Hoje, a tendência é para a prática de uma agricultura de precisão com vantagens muito significativas e acréscimos muito relevantes em termos de competitividade e sustentabilidade, mas com enormes exigências de qualificação para os profissionais. Um desafio que Francisco Avillez reconhece que será crítico no futuro, à medida que aumenta a maior dependência tecnológica das explorações.

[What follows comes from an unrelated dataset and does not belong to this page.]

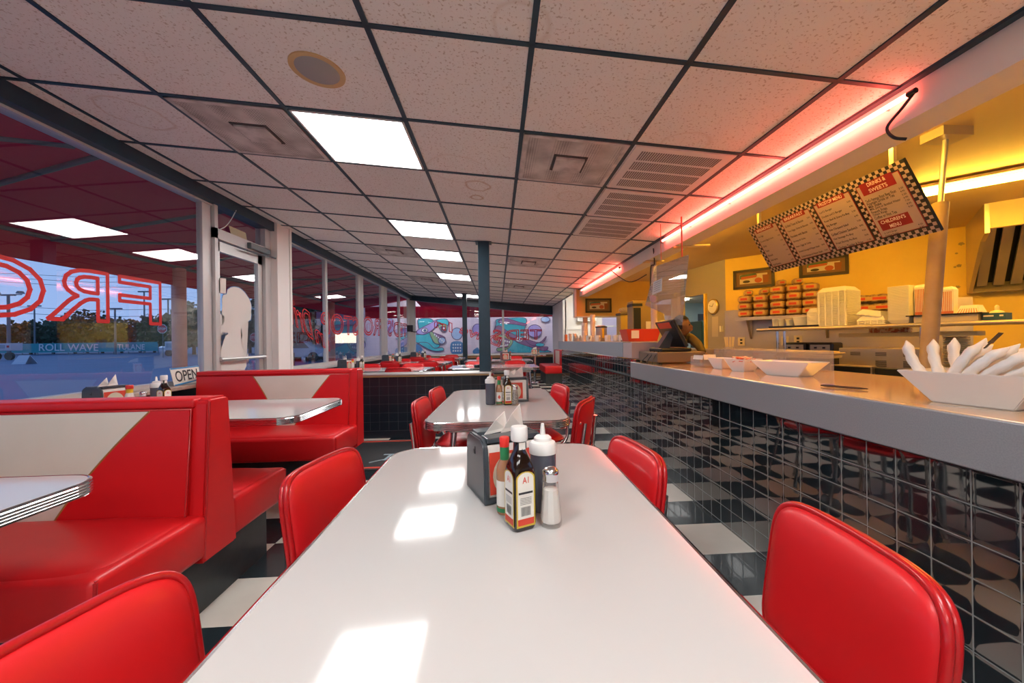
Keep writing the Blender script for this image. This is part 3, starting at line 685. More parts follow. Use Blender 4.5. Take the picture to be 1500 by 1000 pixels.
def make_chair():
    """faces -x... local: sitter looks towards -x, back at +x"""
    t = thing('diner_chair', '', 'chair')
    tilt = Matrix.Rotation(math.radians(-9), 4, 'Y')
    M = Matrix.Translation((.0, 0, .600)) @ Matrix.Rotation(math.radians(8), 4, 'Y') @ Matrix.Rotation(math.radians(-90), 4, 'Z')
    # local pad: width along x -> world y ; -y side -> ... towards the sitter (-x)
    bm = bmn(); pad(bm, .335, .275, .026, .022, 5.5, .018, 56, 8, M); link('backrest', bm, RED, t, 60)
    bm = bmn()
    pts = []
    for k in range(56):
        x, z = sell(2 * PI * k / 56, .339, .279, 5.5); pts.append(M @ Vector((x, -.018 * (2 * x / .335) ** 2 + .0, z)))
    tube(bm, pts, .0065, 8, True); link('piping', bm, REDP, t, 60)
    bm = bmn(); pts = [M @ Vector((x, -.018 * (2 * x / .335) ** 2 + .014, z)) for x, z in [sell(2 * PI * k / 56, .330, .270, 5.5) for k in range(56)]]; tube(bm, pts, .0065, 8, True); link('rear_welt', bm, REDP, t, 60)
    # seat
    bm = bmn()
    Ms = Matrix.Translation((-.215, 0, .405)) @ Matrix.Rotation(math.radians(90), 4, 'X') @ Matrix.Rotation(0, 4, 'Z')
    pad(bm, .40, .40, .034, .030, 4.2, 0, 48, 7, Matrix.Translation((-.215, 0, .405)) @ Matrix.Rotation(math.radians(-90), 4, 'X'))
    link('seat', bm, RED, t, 60)
    bm = bmn(); tube(bm, [(-.215 + x, y, .405) for x, y in [sell(2 * PI * k / 48, .404, .404, 4.2) for k in range(48)]], .006, 8, True); link('seat_piping', bm, REDP, t, 60)
    for s in (-1, 1):
        # rear frame tube: up the back, bending forward under the seat
        bm = bmn(); tube(bm, smoothpath([(.030, s * .120, .635), (.018, s * .125, .55), (.008, s * .135, .47), (-.008, s * .155, .405), (-.06, s * .165, .365), (-.20, s * .165, .362), (-.36, s * .165, .362)], 5), .0115, 8)
        link('back_frame', bm, CHROME, t, 50)
        bm = bmn(); tube(bm, [(-.02, s * .165, .365), (.045, s * .185, .02)], .0115, 8); lathe(bm, [(.015, 0), (.015, .025)], (.047, s * .186, 0), 10); link('leg', bm, CHROME, t, 50)
        bm = bmn(); tube(bm, [(-.36, s * .165, .365), (-.40, s * .185, .02)], .0115, 8); lathe(bm, [(.015, 0), (.015, .025)], (-.402, s * .186, 0), 10); link('leg', bm, CHROME, t, 50)
        bm = bmn(); lathe(bm, [(.002, 0), (.008, .002), (.006, .006), (.001, .008)], (0, 0, 0), 10, M=M @ Matrix.Translation((s * .15, .008, .04)) @ Matrix.Rotation(math.radians(-90), 4, 'X')); link('bolt', bm, CHROME, t, 50)
    return t
G = 'red vinyl chrome chairs'
CH = make_chair()
def chair(x, y, rz, label, first=[True], z=0):
    if first[0]: first[0] = False; CH.location = (x, y, z); CH.rotation_euler = (0, 0, rz); CH['label'] = label; CH['group'] = G; return CH
    return dup(CH, (x, y, z), rz, label, G)
R_ = math.radians
chair(.54, .578, R_(-4), 'large red chair back at lower right of the foreground table').scale = (1, .93, 1)
chair(.392, 1.11, R_(7), 'red chair at the far right corner of the foreground table')
chair(-.46, 1.07, R_(180 - 11), 'red chair at the far left corner of the foreground table')
chair(-.49, .445, R_(180 - 12), 'red chair cut off by the lower left corner of the photo')
chair(.455, 2.02, R_(-28), 'red chair turned edge-on at the near right of the second table')
chair(.425, 2.66, R_(10), 'red chair at the far right of the second table')
chair(-.41, 2.13, R_(180 - 3), 'red chair at the near left of the second table')
chair(-.40, 2.62, R_(180 - 6), 'red chair at the far left of the second table')

# ---- booths
def booth_half(t, y0, dy, x0, x1, top=.83):
    """one seat with its back face. y0: plane of the seat back at the seat; dy = -1 faces the camera side, +1 away"""
    s = dy
    d = .43 if s < 0 else .42
    # seat cushion
    bm = bmn(); ya, yb = sorted((y0, y0 + s * d)); box(bm, (x0, ya, .235), (x1, yb, .40), .022, 3)
    for v in bm.verts:       # crown of the cushion
        if v.co.z > .38:
            u = (v.co.x - x0) / (x1 - x0); v.co.z += .0
    link('seat', bm, RED, t, 40)
    bm = bmn()
    pw = .0055
    zz = .392
    yc = y0 + s * (d - .012); tube(bm, [(x0 + .02, yc, zz - .006), (x1 - .012, yc, zz - .006), ], pw, 8); tube(bm, [(x1 - .010, y0, zz - .004), (x1 - .010, yc, zz - .004)], pw, 8)
    tube(bm, [(x1 - .006, yc - s * 0, .388), (x1 - .006, yc + s * .006, .25)], pw, 8)
    link('piping', bm, REDP, t, 50)
    # pillow top so that the cushion is crowned
    bm = bmn(); pad(bm, (x1 - x0) - .05, d - .04, .0, .024, 7, 0, 56, 8, Matrix.Translation(((x0 + x1) / 2, y0 + s * d / 2, .397)) @ Matrix.Rotation(R_(90), 4, 'X')); link('seat_crown', bm, RED, t, 60)
def booth_back(t, x0, x1, ya, yb, top, wv, sides):
    """wedge shaped back between ya (camera side at top) and yb; sides flare towards the seat"""
    fa = .035 if -1 in sides else .0; fb = .035 if 1 in sides else .0
    prof = [(ya - fa, .23), (ya, top - .012), (ya + .012, top), (yb - .012, top), (yb, top - .012), (yb + fb, .23)]
    bm = bmn(); prism(bm, prof, 'x', x0, x1 - .05); link('back', bm, RED, t, 30)
    pr = [(ya - fa - .012, .215), (ya - .008, top + .0), (ya + .004, top + .012), (yb - .004, top + .012), (yb + .008, top), (yb + fb + .012, .215)]
    bm = bmn(); prism(bm, pr, 'x', x1 - .055, x1)
    bmesh.ops.bevel(bm, geom=bm.edges[:], offset=.010, segments=3, affect='EDGES'); link('side_panel', bm, RED, t, 40)
    bm = bmn(); box(bm, (x0, ya - .012, top - .026), (x1 - .055, yb + .012, top + .010), .010, 3); link('top_roll', bm, RED, t, 40)
    bm = bmn()
    for f, y in ((fa, ya), ):
        tube(bm, [(x0, y - .013, top - .030), (x1 - .062, y - .013, top - .030), (x1 - .062, y - .014 - f, .40)], .0045, 8)
    tube(bm, [(x1 - .0015, ya - .004, top), (x1 - .0015, ya - fa - .006, .235)], .004, 6)
    link('welt', bm, REDP, t, 50)
    # white inset on the camera side face, with sides curving in
    def yat(z): return ya - .0135 - fa * (top - z) / (top - .23)
    bm = bmn(); n = 12; L = []; Rr = []
    for k in range(n + 1):
        z = .395 + (top - .032 - .395) * k / n; u = k / n
        xl = wv[2] + (wv[0] - wv[2]) * (u ** 1.0 * .55 + .45 * u ** 2); xr = wv[3] + (wv[1] - wv[3]) * (u * .75 + .25 * u ** 2)
        L.append(((xl, yat(z), z))); Rr.append((xr, yat(z), z))
    for k in range(n):
        hexa(bm, [L[k], Rr[k], (Rr[k][0], Rr[k][1] + .02, Rr[k][2]), (L[k][0], L[k][1] + .02, L[k][2]), L[k + 1], Rr[k + 1], (Rr[k + 1][0], Rr[k + 1][1] + .02, Rr[k + 1][2]), (L[k + 1][0], L[k + 1][1] + .02, L[k + 1][2])])
    bmesh.ops.remove_doubles(bm, verts=bm.verts, dist=1e-5); link('white_inset', bm, WVIN, t)
    # padded red wings beside it
    for side in (0, 1):
        bm = bmn(); Q = L if side == 0 else Rr; E_ = x0 + .01 if side == 0 else x1 - .066
        for k in range(n):
            a, b = Q[k], Q[k + 1]; e0 = (E_, a[1], a[2]); e1 = (E_, b[1], b[2]); o = .0
            hexa(bm, [(a[0], a[1] - .004, a[2]), (e0[0], a[1] - .004, a[2]), (e0[0], a[1] + .02, a[2]), (a[0], a[1] + .02, a[2]), (b[0], b[1] - .004, b[2]), (e1[0], b[1] - .004, b[2]), (e1[0], b[1] + .02, b[2]), (b[0], b[1] + .02, b[2])])
        bmesh.ops.remove_doubles(bm, verts=bm.verts, dist=1e-5); link('red_wing', bm, RED, t)
        bm = bmn(); tube(bm, [(q[0], q[1] - .003, q[2]) for q in Q], .0035, 6); link('seam', bm, mat_seam, t)
mat_seam = mat('gold_piping', (.42, .20, .05), .4)
BX = -1.125
t = thing('booth', 'double red vinyl booth with a white inset, nearest to the viewer', 'booth', (0, 0, 0), group='red and white booths')
booth_back(t, -2.36, BX, 1.60, 1.70, .83, (-2.40 + .10, -1.335, -2.02, -1.66), (-1, 1))
booth_half(t, 1.58, -1, -2.36, BX + .0, .83); booth_half(t, 1.725, 1, -2.36, BX)
bm = bmn(); box(bm, (-2.36, 1.26, 0), (-1.175, 2.04, .236)); link('base', bm, BASE, t)
t = thing('booth', 'red vinyl booth with a white inset facing the viewer below the door silhouette', 'booth', (0, 0, 0), group='red and white booths')
booth_back(t, -2.36, BX, 3.215, 3.33, .83, (at(371, 548, Y=3.2).x, at(484, 548, Y=3.2).x, at(410, 616, Y=3.2).x, at(433, 616, Y=3.2).x), (-1,))
booth_half(t, 3.20, -1, -2.36, BX)
bm = bmn(); box(bm, (-2.36, 2.88, 0), (-1.175, 3.32, .236)); link('base', bm, BASE, t)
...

Digitalização exige novos perfis de competências
A revolução tecnológica na agricultura extinguiu milhares de postos de trabalho, mas também criou novas oportunidades em áreas com elevado grau de qualificação, realça o especialista. Os dados do INE confirmam-no. Os profissionais do sector estão mais jovens e mais qualificados. Uma análise à evolução da população empregada na agricultura, entre 2011 e o terceiro trimestre de 2018, mostra que a maior redução de trabalhadores aconteceu nas camadas profissionais acima dos 45 anos de idade (-47%) e que os 182 mil empregos eliminados nestes anos concentravam maioritariamente trabalhadores com qualificações abaixo do 3º ciclo do ensino básico. Na verdade, o sector agrícola até aumentou o número de profissionais com ensino secundário e pós-secundário (em 46%) e superior (17%). Francisco Avillez justifca os números com a saída dos mais seniores e menos qualificados para reforma e com a exigência de qualificação imposta pela automação.

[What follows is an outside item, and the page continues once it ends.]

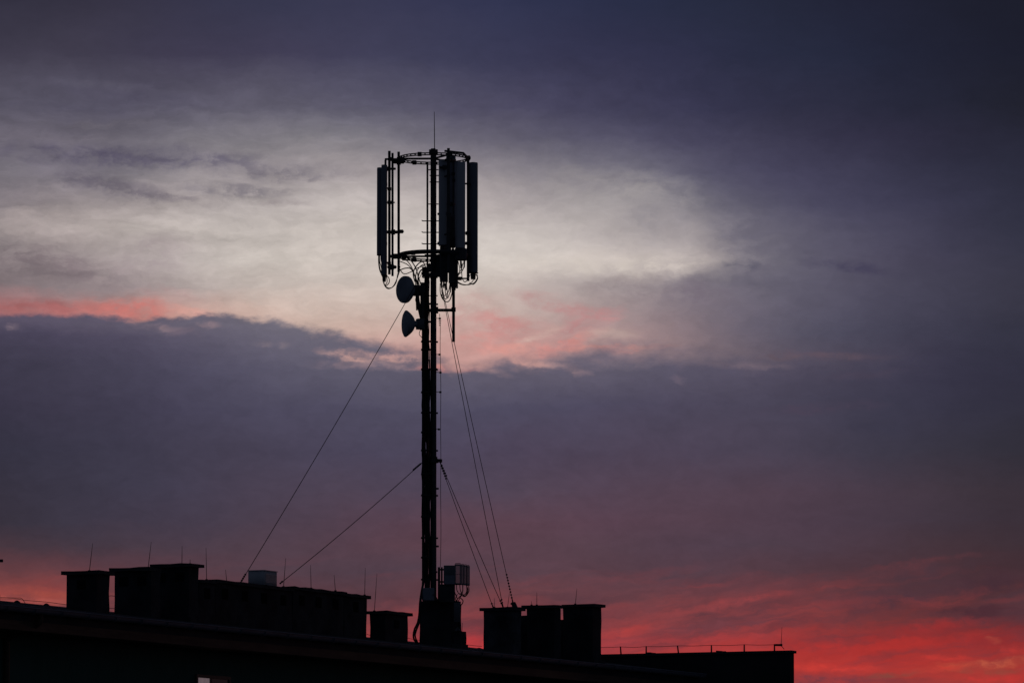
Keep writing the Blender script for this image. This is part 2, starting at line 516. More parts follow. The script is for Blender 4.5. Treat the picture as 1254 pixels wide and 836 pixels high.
# ------------------------------------------------------------------ mast plinth
PB = dict(a0=None)
bp1 = .42
pa0 = a_at(552, bp1); pb0 = b_at(513.9, pa0); pa1 = a_at(558.3, bp1)
zp = z_at(737.6, pa0, bp1)
zr0 = roofz(bp1) - .2
t = thing('mast_plinth', W((pa0 + pa1) / 2, (pb0 + bp1) / 2, zr0), 'dark rendered plinth at the foot of the antenna mast', 'plinth')
MB().rough(pa0, pa1 + .3, pb0, bp1, zr0, zp).build('stack', M['plaster'], t)
MB().rough(pa0 + .004, pa1 + .29, pb0 + .004, bp1 - .004, zp + .006, zp + .06, .004).build('cap', M['cap'], t)
sp0 = pa0 + .12
m = MB(); m.rough(sp0, pa1 + .2, bp1 + .01, b_at(563.2, sp0), zr0 - .3, z_at(772, sp0, bp1), .012, .2)
m.rough(sp0 - .1, pa1 + .2, bp1 + .02, b_at(566, sp0), zr0 - .3, z_at(789, sp0, bp1), .02, .15)
m.build('step', M['plaster'], t)
zp += .062
YF = (W(pa0, 0, 0)).y                         # distance of the plinth's near face

# ------------------------------------------------------------------ the mast


def P(px, py, dy=0.0):
    return at(px, py, YM + dy)


def pipe(m, px0, py0, px1, py1, r, dy=0.0, dy1=None, n=10):
    return m.tube([P(px0, py0, dy), P(px1, py1, dy if dy1 is None else dy1)], r, n)


MX = 530.8
mast = thing('antenna_mast', Vector((P(MX, 738).x, YM, zp)), 'tall guyed tubular steel mast with two antenna rings standing on the roof plinth', 'mast')
base = Vector((P(MX, 738).x, YM, zp))
top = P(MX, 186)
m = MB(); m.tube([base, base.lerp(top, .5), top], .074, 20)
for py in (700, 560, 452, 381, 318):
    c = P(MX, py); m.tube([c - UP * .02, c + UP * .02], .098, 16)
m.build('pole', M['steel'], mast)
m = MB(); m.tube([base, base + UP * .03], .2, 16)
for q in range(6):
    an = q * math.pi / 3
    m.tube([base + Vector((.16 * math.cos(an), .16 * math.sin(an), .03)), base + Vector((.16 * math.cos(an), .16 * math.sin(an), .07))], .014, 6)
m.build('base_plate', M['steel'], mast)
m = MB(); c = P(MX, 185.6)
m.tube([P(MX, 189), P(MX, 183.4)], .11, 16); m.tube([P(MX - 3, 183.6), P(MX + 2.5, 183.2)], .035, 8)
m.build('top_cap', M['dark'], mast)
MB().tube([P(532.2, 186), P(532.0, 160), P(531.8, 137)], [.012, .011, .007], 6).build('lightning_rod', M['dark'], mast)
# cable ladder rail beside the pole, with cables in front of it
MB().tube([Vector((P(523.4, 735).x, YM - .02, zp)), P(523.4, 199, -.02)], .024, 8).build('ladder_rail', M['steel'], mast)
MB().tube([Vector((P(517.6, 735).x, YM + .05, zp)), P(517.4, 350, .05)], .02, 8).build('ladder_rail', M['steel'], mast)
rnd = random.Random(3)
m = MB()
for i, (x, dy, r, yt) in enumerate([(517.2, -.08, .021, 352), (518.9, -.1, .025, 346), (520.7, -.07, .024, 338), (519.7, .02, .02, 352), (522.4, .02, .025, 330), (525.6, -.1, .013, 322), (518.2, -.03, .015, 356), (524.6, .06, .016, 330), (525.9, .09, .02, 440), (526.4, .1, .018, 470), (525.0, -.13, .02, 452), (523.2, -.12, .022, 400), (521.0, -.14, .02, 430), (525.2, -.13, .014, 470), (526.4, -.06, .011, 498)]):
    pts = []
    y = yt
    while y < 716:
        pts.append(P(x + rnd.uniform(-.75, .75), y, dy + rnd.uniform(-.015, .015))); y += 12
    e = rnd.uniform(-1, 1)
    if i in (0, 1, 3, 6):
        e2 = rnd.uniform(-1, 1)
        pts += [P(516.4 + e * .4, 724, -.3), P(514.6 + e * .6, 738, -.62), P(514.0 + e * .6, 750, -.64), P(512.6 + e * 1.2, 762, -.62), P(509.6 + e * 1.8, 769, -.6), P(508 + e2 * 2, 777, -.6), P(509.5 + e2 * 2.5, 783, -.55), P(512 + e2, 787, -.5)]
    else:
        pts += [P(x - .5, 730, -.1), P(x - 1, 735.5, -.1)]
    m.tube(smooth(pts, 2), r, 6)
m.build('cable_bundle', M['cable'], mast)
for k_, py in enumerate([372, 394, 418, 428, 452, 480, 505, 529, 551, 580, 606, 632, 658, 682, 709]):
    m = MB()
    m.box(P(521.5, py, -.02), Vector((.115, 0, 0)), Vector((0, .13, 0)), UP * .012)
    m.tube([P(516.0, py, -.1), P(516.0, py + 1.3, -.1)], .014, 6)
    m.build('cable_clamp', M['dark'], mast)
    if k_ % 2 == 0: MB().box(P(535.0, py + .6, -.03), Vector((.028, 0, 0)), Vector((0, .02, 0)), UP * .02).build('clamp_stub', M['dark'], mast)
for py, x0, x1 in [(208, 523, 537), (215, 526, 538), (223, 526, 538), (250, 523.6, 537), (270.6, 516.4, 538), (284.6, 516.4, 538), (298.6, 516.4, 538), (312, 520, 536), (340, 517, 536), (362, 517, 536)]:
    m = MB(); m.tube([P(x0, py - (.9 if x0 < 520 else 0), -.09), P(x0 + 1.4, py, -.09), P(x1, py, -.09)], .014, 6)
    m.build('step_iron', M['dark'], mast)
# guy collars
for py, s in ((329, 1.0), (564, 1.15)):
    m = MB(); c = P(MX, py)
    m.tube([c - UP * .05, c + UP * .05], .105 * s, 16)
    for an in (R(200), R(320), R(345), R(20)):
        d = Vector((math.cos(an), math.sin(an), 0))
        m.box(c + d * .15, d * .07, Vector((-d.y, d.x, 0)) * .018, UP * .035)
    m.build('guy_collar', M['dark'], mast)

# antenna rings
RC = 531.0; RR = .85


def ringpt(an, py, r=RR, dz=0.0):
    c = P(RC, py)
    return c + Vector((math.cos(an) * r, math.sin(an) * r, dz))


for py, wdt in ((194.3, .016), (313.8, .018)):
    m = MB()
    for dz in (-.024, .024):
        m.tube([ringpt(2 * math.pi * i / 60, py, RR, dz) for i in range(60)], wdt, 6, closed=True)
    for i in range(40):
        an = 2 * math.pi * (i + .5) / 40
        m.tube([ringpt(an, py, RR, -.03), ringpt(an, py, RR, .03)], .02, 6)
    rg = m.build('antenna_ring', M['dark'], mast)
    for an in (R(125), R(247), R(300)) if py < 200 else (R(150), R(125), R(235)):
        c = ringpt(an, py)
        MB().box(c, Vector((.05, 0, 0)), Vector((0, .05, 0)), UP * .05).build('ring_clamp', M['dark'], rg)
    for an in (R(178), R(58), R(-62)):
        MB().tube([P(RC, py), ringpt(an, py, RR)], .026, 8).build('spoke', M['dark'], mast)
# heavier rounded bar on the near half of the lower ring
m = MB(); m.tube([ringpt(R(180 + 9 * i), 313.2, RR * .99, .01) for i in range(1, 20)], [.02] + [.048] * 17 + [.02], 8); m.build('ring_brace', M['dark'], mast)
m = MB(); m.tube([ringpt(R(-70), 190.5, RR), ringpt(R(-30), 190.5, RR), ringpt(R(5), 193, RR)], .03, 6); m.build('ring_brace', M['dark'], mast)

# mounting pipes between the rings
for px, y0, y1, dy, r in [(488.2, 186, 333, .05, .034), (480.7, 187.5, 338, -.12, .03), (476.8, 185, 336, .22, .035), (472.1, 196, 340, -.35, .028),
                          (549.2, 181.6, 334, -.72, .037), (573.2, 193, 344, .12, .036), (555, 190, 300, .55, .035), (559.6, 318, 353, -.5, .028)]:
    m = MB(); pipe(m, px, y0, px, y1, r, dy)
    m.build('mounting_pipe', M['steel'], mast)
# outrigger brackets of the left sector
for py, x0, x1, dy0, dy1, r in [(197.2, 482.5, 494.3, -.1, .02, .07), (195, 472, 486, -.3, .05, .026), (206.8, 468, 484, -.25, .0, .03), (248, 471, 483, .2, -.12, .018), (284.2, 474, 489, .2, .05, .04), (283.5, 488, 494.5, .0, .03, .022),
                                (313.8, 478, 491, .1, .05, .04), (327, 476, 484, .2, -.1, .045), 
                                (193.5, 570, 576.5, .1, .1, .035), (285.6, 568, 577, .1, .1, .02), (314, 566, 577, .1, .1, .03), (205, 538, 551, -.7, -.7, .03), (225, 558, 574, -.3, .1, .022), (262, 536, 552, -.6, -.5, .03), (250, 546, 560, -.4, .3, .026), (298, 536, 574, -.2, .0, .04), (341, 552, 574, -.3, .1, .02), (196, 546, 557, -.7, .5, .035)]:
    m = MB(); m.tube([P(x0, py, dy0), P(x1, py, dy1)], r, 8); c = P((x0 + x1) / 2, py, (dy0 + dy1) / 2)
    m.box(c, Vector((.05, 0, 0)), Vector((0, .05, 0)), UP * (r + .02))
    m.build('outrigger_bracket', M['dark'], mast)
# drop pipe on its cross arm
m = MB(); m.tube([P(555.4, 343, -.05), P(555.4, 418.5, -.05)], .036, 12); m.build('drop_pipe', M['steel'], mast)
m = MB(); m.box(P(539.5, 379.7, -.05), Vector((.37, 0, 0)), Vector((0, .035, 0)), UP * .034)
m.box(P(535.2, 379.7, -.05), Vector((.03, 0, 0)), Vector((0, .09, 0)), UP * .075); m.box(P(555.4, 379, -.05), Vector((.055, 0, 0)), Vector((0, .055, 0)), UP * .05)
m.build('cross_arm', M['dark'], mast)
# dish mounting pipe and brace
m = MB(); m.tube([P(517.3, 346, -.14), P(517.3, 404, -.14)], .055, 10); m.build('dish_pipe', M['dark'], mast)
m = MB(); m.tube([P(510.5, 352, -.2), P(511.5, 368, -.2), P(516.6, 394, -.14)], [.04, .05, .03], 8)
m.tube([P(509.5, 356, -.18), P(510.5, 380, -.14)], .02, 8); m.build('dish_brace', M['dark'], mast)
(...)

“Está sobretudo em marcha uma alteração do tipo de qualificações e de atividades desenvolvidas”, defende também Pedro Matias, reforçando que “haverá sempre atividades em que o ser humano é indispensável. O desafio é colocar as pessoas do lado certo”. E o lado certo nesta revolução é o lado dos que sabem operar e tirar partido da tecnologia, num sector que já não vive sem ela. E isto “coloca desafios acrescidos na atração e capacitação de talentos”, reconhece o presidente do ISQ, que lançou há menos de um mês um hub digital focado em apoiar as empresas agrícolas na transformação digital e na qualificação dos seus profissionais (ver texto ao lado). Pedro Matias recorda que não está em causa o fim da profissões de agricultor — “são vários os estudos que apontam a agricultura como uma profissão de futuro” — o conceito de “ser agricultor” é que será diferente.
O desempenho desta função exigirá mais competências tecnológicas e o mercado já o demonstra. “Parte do emprego que está a ser criado é já para funções altamente qualificadas e ligadas, por exemplo à programação, robótica, automação, tecnologia, análise de dados, investigação e desenvolvimento e até genética das plantas”, explica Luís Mira que acredita que um dos grandes desafios do sector, na perspetiva da captação de talento, passa por mostrar aos profissionais que a agricultura é um área de futuro, com empregos estáveis e carreiras aliciantes. Mas para isso, argumenta Francisco Avillez, é necessário um upgrade nas condições de trabalho no sector, nomeadamente nos salários. “A crescente especialização dos profissionais tem de ser acompanhada por uma valorização salarial, caso contrário teremos no futuro o mesmo problema para recrutar qualificados do que temos hoje para encontrar indiferenciados”.